Arnaud Benedetti : Le problème de la communication est annexe . On comprend qu’elle ne parvient pas à dissimuler le défaut de réactivité et la pénurie sanitaire . Cette communication respire les hésitations , les contradictions , le bras peu assuré mais aussi du fait du retard pris à l’allumage la nécessité de s’adapter à l’épreuve de l’épidémie tout en tenant compte de la sensibilité nationale des ... " gaulois réfractaires " . Le chef de l’Etat ne parvient pas à se départir de ce ton professoral d’une part , surjoué parfois dans le domaine empathique . Le Premier ministre de son côté s’efforce de développer un discours de proximité et de pédagogie comme si le ton se voulait moins " injonctif ", intériorisant le risque que fait encourir à la société la durée du confinement . Un sondage néanmoins ( Harris-Epoka) a observé un rebond de la confiance de 13 points dans la côte du Chef de l’Etat . C’est sensible mais peu spectaculaire . Cet " effet drapeau " bien connu des politistes ,quand il s’agit d’analyser le rapport de l’opinion dans des pays confrontés à la guerre ou à la menace terroriste , reste peu spectaculaire comme le rappelle Bruno Cautres, chercheur du CEVIPOF , dans un entretien accordé à la revue politique et parlementaire ( www.revuepolitique.fr) . Pour mémoire François Hollande , après les attentats de "Charlie Hebdo" , avait connu un bond de plus de 20% avant que la courbe ne décline à nouveau .

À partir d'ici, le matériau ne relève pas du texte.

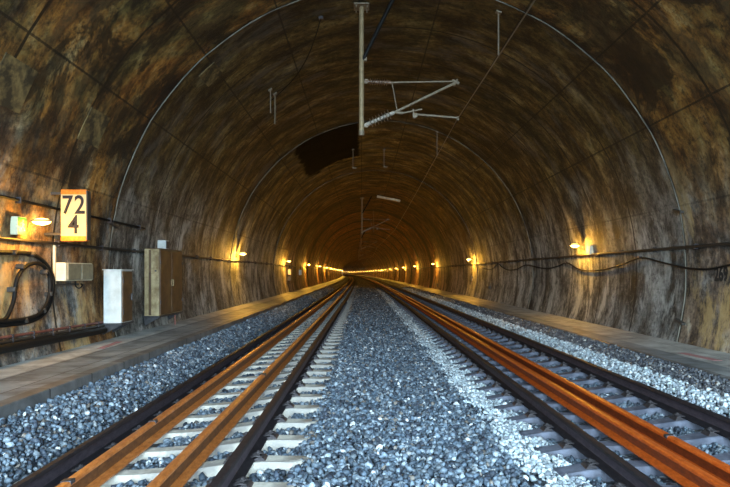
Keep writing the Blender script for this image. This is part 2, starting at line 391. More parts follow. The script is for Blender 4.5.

Les politiques publiques suivent-elles les discours énoncés par le Président de la République ? Est-ce de la rhétorique pure ?
C’est le " fond du problème " . Les mots , énergiques , mobilisateurs , dramatiques , volontaristes , martiaux se dissolvent dans une réponse publique qui contraint beaucoup les français ( limitation sans précédent des libertés publiques depuis 70 ans , coût économique ) sans leur offrir le service consenti par ce sacrifice . Ce que révèle de manière criante ce drame sanitaire , c’est aussi l’humiliation d’un grand pays : le manque de masques , l’offre insuffisante de tests , les moyens déclinants de l’Hôpital public , etc. Il convient de ne jamais oublier que le système de soins dans la pratique et dans les représentations constitue une brique fondatrice de la reconstruction du pacte républicain depuis l’après-guerre . Avec effroi les françaises et les français découvrent que les comptables de Bercy ont mis à mal depuis des années cet acquis ! La communication est dés lors perçue comme l’aveu tragique d’un déclin programmé par des logiques managériales . L’incantatoire ( le discours guerrier ) et le coercitif ( suspension de la liberté de circulation et de réunion ) sont des lors des dépôts de la liquidation tant de l’Etat-providence que de l’Etat de droit . Nous vivons de ce point de vue un choc copernicien qu’aucune communication ne peut amortir .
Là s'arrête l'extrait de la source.